Maybe the compression cuts out the low bands. All the rumble. That's the stuff that matters for getting tonal quality. If it does that, then everyone in a given register would sound pretty much the same. So, I'm thinking that might be it.

I'm tempted to make one myself, just to see whether I sound exactly like they sound. I wouldn't be surprised, given that I'm just as much of a stereotypical white geek-boy. But MY voice has been called many things in the past, and none of them have been negative. Except one person who said I couldn't sing. But he probably said that to Sinatra, too.

Unfortunately, the only microphone I have is the one that comes with the computer. You have to artificially pump the gain on the thing, which results in this awesome catalogue of background sound effects. Hear that? That's my computer's fan. Oooh, and that's the everpresent squeeeeeek of Seattle's collective attempt to annihilate their brake pads. That blip-zip-caaassssh sound isn't a modem, it's just line noise.
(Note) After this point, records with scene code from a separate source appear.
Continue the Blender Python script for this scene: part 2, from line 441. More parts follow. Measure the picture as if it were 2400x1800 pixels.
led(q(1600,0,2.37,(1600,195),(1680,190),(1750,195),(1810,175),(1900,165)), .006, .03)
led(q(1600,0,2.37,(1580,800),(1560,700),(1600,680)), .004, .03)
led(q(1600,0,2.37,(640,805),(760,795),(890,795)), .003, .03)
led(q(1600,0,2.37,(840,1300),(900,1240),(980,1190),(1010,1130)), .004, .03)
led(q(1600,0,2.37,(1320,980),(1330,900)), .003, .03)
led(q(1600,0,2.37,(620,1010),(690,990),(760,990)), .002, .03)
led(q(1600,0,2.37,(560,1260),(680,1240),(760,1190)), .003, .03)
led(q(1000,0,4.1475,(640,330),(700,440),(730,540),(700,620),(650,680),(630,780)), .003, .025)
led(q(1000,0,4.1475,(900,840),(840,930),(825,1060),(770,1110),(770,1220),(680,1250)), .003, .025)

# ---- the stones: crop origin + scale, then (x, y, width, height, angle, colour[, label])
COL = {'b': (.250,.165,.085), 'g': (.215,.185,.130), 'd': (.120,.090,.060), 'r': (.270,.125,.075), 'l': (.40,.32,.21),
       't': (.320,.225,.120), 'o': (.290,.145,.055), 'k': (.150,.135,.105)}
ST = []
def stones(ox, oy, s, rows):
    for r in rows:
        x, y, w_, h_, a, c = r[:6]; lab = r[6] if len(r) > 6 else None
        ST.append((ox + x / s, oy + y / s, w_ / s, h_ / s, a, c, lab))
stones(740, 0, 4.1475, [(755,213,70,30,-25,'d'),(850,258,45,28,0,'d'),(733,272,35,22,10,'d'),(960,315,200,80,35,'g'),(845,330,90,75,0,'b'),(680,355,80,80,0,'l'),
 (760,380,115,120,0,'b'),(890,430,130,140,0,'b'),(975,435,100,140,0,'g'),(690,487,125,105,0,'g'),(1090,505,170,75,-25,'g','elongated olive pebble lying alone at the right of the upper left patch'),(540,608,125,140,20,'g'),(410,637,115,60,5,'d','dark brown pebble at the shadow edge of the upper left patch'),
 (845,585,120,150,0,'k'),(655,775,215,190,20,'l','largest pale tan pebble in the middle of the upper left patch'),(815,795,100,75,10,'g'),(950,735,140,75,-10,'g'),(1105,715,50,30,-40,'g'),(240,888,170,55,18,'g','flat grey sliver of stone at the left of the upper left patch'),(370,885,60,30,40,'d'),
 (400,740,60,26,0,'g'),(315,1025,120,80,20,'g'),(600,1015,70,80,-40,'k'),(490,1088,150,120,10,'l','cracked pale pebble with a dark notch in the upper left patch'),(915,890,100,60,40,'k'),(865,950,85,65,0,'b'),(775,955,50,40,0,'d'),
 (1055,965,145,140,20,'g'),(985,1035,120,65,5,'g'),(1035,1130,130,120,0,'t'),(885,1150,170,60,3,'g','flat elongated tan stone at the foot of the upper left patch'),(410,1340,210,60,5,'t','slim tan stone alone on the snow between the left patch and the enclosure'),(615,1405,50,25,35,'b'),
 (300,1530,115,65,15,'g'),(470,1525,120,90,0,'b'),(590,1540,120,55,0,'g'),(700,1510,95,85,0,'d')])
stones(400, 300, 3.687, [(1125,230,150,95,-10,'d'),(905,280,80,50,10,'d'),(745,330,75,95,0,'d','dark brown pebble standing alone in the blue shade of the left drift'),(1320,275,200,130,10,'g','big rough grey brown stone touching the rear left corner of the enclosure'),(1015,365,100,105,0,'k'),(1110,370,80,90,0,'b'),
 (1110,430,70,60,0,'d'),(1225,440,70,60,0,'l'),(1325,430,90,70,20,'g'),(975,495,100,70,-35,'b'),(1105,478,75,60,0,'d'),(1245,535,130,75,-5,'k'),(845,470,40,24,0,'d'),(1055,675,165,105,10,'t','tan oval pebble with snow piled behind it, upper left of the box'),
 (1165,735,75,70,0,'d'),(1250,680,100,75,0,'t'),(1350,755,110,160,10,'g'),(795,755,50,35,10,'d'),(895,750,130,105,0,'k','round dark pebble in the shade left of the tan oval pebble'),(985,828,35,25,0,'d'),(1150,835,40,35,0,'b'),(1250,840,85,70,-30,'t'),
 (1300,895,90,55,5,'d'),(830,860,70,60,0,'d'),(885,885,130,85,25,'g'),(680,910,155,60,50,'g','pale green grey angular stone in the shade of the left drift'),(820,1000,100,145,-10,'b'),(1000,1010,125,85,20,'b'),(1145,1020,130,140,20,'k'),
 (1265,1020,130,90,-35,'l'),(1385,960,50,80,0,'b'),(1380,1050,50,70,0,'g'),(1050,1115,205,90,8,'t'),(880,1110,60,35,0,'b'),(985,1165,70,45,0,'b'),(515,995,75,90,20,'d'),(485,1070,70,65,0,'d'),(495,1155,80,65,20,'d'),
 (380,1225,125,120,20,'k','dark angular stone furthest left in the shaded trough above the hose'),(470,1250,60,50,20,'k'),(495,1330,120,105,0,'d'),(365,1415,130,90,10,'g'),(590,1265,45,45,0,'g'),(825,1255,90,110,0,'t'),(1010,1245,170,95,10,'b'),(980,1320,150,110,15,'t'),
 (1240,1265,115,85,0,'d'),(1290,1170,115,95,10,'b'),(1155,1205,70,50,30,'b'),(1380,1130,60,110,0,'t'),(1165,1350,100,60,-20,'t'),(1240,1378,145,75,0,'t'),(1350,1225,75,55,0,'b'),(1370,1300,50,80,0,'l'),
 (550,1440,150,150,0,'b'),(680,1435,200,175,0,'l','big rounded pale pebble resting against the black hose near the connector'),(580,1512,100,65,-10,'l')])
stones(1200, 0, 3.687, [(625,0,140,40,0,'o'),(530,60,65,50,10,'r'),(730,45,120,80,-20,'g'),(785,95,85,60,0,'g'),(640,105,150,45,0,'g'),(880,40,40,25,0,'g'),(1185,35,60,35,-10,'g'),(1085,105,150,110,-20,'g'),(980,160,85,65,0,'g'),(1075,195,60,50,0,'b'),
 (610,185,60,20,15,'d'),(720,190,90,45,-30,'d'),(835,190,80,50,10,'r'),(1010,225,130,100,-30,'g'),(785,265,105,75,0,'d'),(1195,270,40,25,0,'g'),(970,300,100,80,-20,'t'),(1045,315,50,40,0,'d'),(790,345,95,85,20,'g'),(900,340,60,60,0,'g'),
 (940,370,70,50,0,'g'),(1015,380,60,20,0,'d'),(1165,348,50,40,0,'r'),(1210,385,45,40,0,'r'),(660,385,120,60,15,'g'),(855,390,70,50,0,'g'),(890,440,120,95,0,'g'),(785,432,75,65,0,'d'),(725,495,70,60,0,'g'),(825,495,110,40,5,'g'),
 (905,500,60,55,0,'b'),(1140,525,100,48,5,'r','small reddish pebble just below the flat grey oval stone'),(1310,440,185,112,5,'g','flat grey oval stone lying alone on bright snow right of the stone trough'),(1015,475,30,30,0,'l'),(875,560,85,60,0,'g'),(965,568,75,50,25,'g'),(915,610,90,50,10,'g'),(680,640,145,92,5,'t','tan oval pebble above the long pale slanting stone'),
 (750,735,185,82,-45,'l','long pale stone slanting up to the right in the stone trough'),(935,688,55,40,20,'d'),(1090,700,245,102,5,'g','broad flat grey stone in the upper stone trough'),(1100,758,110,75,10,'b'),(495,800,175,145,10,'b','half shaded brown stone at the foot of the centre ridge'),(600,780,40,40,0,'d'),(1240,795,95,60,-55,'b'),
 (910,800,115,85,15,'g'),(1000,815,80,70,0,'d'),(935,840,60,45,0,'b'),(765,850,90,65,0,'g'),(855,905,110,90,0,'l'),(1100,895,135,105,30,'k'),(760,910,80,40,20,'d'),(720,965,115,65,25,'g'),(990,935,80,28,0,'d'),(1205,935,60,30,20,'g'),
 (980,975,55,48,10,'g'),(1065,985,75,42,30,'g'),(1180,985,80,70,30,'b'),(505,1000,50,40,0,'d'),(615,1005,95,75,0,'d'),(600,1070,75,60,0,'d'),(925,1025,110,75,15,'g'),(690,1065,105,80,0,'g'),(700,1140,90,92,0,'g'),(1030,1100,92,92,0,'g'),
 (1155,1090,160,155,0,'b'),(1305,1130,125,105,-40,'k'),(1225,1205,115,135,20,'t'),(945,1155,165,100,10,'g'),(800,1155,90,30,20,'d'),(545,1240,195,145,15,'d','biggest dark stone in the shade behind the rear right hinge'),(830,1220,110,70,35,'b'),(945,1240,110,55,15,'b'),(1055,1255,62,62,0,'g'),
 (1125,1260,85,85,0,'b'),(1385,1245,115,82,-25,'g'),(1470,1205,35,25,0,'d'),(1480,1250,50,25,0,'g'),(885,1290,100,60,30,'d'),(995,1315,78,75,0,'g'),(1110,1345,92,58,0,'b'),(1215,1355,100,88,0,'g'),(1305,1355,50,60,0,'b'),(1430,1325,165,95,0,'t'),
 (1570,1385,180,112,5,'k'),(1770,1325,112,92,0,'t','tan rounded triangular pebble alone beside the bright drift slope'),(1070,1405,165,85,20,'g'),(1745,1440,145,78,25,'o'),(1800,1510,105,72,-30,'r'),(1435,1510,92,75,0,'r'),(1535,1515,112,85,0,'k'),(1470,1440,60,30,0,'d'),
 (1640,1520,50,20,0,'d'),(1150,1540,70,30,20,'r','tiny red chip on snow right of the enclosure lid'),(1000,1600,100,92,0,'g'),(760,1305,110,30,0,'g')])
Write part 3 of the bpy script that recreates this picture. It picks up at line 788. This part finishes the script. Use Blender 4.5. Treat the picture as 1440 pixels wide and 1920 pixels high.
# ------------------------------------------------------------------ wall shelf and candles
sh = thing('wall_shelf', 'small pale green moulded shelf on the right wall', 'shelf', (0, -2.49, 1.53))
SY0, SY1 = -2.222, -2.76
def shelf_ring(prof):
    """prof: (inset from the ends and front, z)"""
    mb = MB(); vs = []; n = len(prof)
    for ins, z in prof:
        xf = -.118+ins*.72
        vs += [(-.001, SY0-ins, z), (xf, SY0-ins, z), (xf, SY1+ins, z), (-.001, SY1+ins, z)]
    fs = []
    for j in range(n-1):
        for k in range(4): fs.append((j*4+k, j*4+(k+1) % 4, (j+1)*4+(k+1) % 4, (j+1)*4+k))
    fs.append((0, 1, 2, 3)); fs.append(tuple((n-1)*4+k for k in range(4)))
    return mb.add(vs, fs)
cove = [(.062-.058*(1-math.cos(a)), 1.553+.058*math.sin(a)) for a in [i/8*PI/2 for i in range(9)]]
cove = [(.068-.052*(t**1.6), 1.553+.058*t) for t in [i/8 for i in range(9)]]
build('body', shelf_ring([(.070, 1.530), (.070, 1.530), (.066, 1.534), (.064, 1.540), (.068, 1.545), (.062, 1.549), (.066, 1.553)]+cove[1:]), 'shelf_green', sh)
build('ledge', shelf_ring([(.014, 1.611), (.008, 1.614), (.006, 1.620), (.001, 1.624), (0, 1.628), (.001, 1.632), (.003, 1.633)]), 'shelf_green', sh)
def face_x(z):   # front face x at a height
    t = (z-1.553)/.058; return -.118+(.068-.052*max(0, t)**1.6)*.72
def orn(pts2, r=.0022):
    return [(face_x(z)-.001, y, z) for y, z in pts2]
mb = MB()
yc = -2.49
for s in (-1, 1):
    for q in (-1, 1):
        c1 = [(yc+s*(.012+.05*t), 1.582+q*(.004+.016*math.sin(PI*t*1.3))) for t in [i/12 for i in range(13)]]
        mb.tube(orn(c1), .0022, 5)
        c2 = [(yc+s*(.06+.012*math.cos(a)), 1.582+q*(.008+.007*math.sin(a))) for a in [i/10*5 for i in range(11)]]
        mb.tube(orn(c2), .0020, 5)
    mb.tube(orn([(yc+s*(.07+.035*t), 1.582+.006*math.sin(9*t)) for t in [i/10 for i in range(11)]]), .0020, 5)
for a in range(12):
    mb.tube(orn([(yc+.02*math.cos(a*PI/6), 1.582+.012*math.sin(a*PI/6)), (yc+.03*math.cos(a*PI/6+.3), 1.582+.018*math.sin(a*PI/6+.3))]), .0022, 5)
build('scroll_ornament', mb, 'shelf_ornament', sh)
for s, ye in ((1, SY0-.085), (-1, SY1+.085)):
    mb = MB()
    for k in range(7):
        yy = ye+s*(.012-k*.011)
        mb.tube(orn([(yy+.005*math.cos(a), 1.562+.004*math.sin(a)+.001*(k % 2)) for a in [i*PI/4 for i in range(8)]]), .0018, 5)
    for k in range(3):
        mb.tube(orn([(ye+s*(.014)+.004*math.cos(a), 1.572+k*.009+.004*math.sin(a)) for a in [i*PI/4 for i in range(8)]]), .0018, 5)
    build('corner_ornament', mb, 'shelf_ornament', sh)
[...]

While it might be interesting to simply record and remix the background noise into a new rave tune, I doubt my voice would really come through very well. It sounds muffled, like I'm trying to speak through someone's armpit. Maybe I should give up on that particular practice, but it's kind of fun. And I usually get to choose whose armpit, so it's all good.

Anyhow: Podcasts. All sound the same? Does anyone like listening to people when you can't hear their tonality? I seek answers!

1 comment:

Darius Kazemi said...

Here's your answer.

I only listen to music-only podcasts.